The method he gives is the one that anchors all of his teaching: if there is something you truly want, experience in imagination exactly what you would experience in the flesh were the goal already realized. This is more concrete than wishing or affirming. It means entering a specific scene that would only make sense if the wish were fulfilled, a handshake of congratulation, the keys in your hand, the words you would hear, and then feeling the reality of that scene from within, engaging the senses until the imagined situation carries genuine conviction. Neville draws on William Blake, whom he invoked across his career, to underscore that imagination is the active, divine human faculty, the very presence of God in man, and not a passive or trivial fancy to be set against 'real' action.
This insistence gives the lecture a moral and spiritual weight characteristic of Neville's later work. Taking the initiative is not merely a productivity technique; it is the acceptance of responsibility for one's own states of consciousness. If imagination is the originating cause of experience, then to leave one's inner life unguarded, to drift among whatever moods and pictures the day suggests, is to surrender the creative power that is one's birthright. To take the initiative is to reclaim it, to refuse the role of passive reactor and to author one's states on purpose. There is a quiet ethics here: a person who knows this and still waits for permission from circumstances has, in a sense, declined to be what they are.
Neville's practical counsel follows directly from this. By boldly assuming the desired end and persisting in it, the listener exercises the creative power within and sets in motion the rearrangement of the outer world to match. The order is never reversed; the inner act comes first, and the outer change is its consequence. He cautions, as elsewhere, against undoing the work through impatience, against alternately assuming the end and then anxiously checking whether it has arrived, since such checking is itself a return to the reactive state one meant to leave.

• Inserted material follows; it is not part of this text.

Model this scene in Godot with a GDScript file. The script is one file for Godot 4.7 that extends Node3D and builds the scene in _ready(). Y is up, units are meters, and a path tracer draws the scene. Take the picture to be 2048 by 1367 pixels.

To apply the teaching, choose the end you want, build a short imaginal scene that implies it as already accomplished, and enter that scene with feeling, ideally in the relaxed state near sleep, repeating it until it feels natural and settled. Then act, in the world, from the assumption that it is done. The talk is at once an exhortation to move first in imagination and a reminder that this inner act is the true originating cause of everything that afterward unfolds.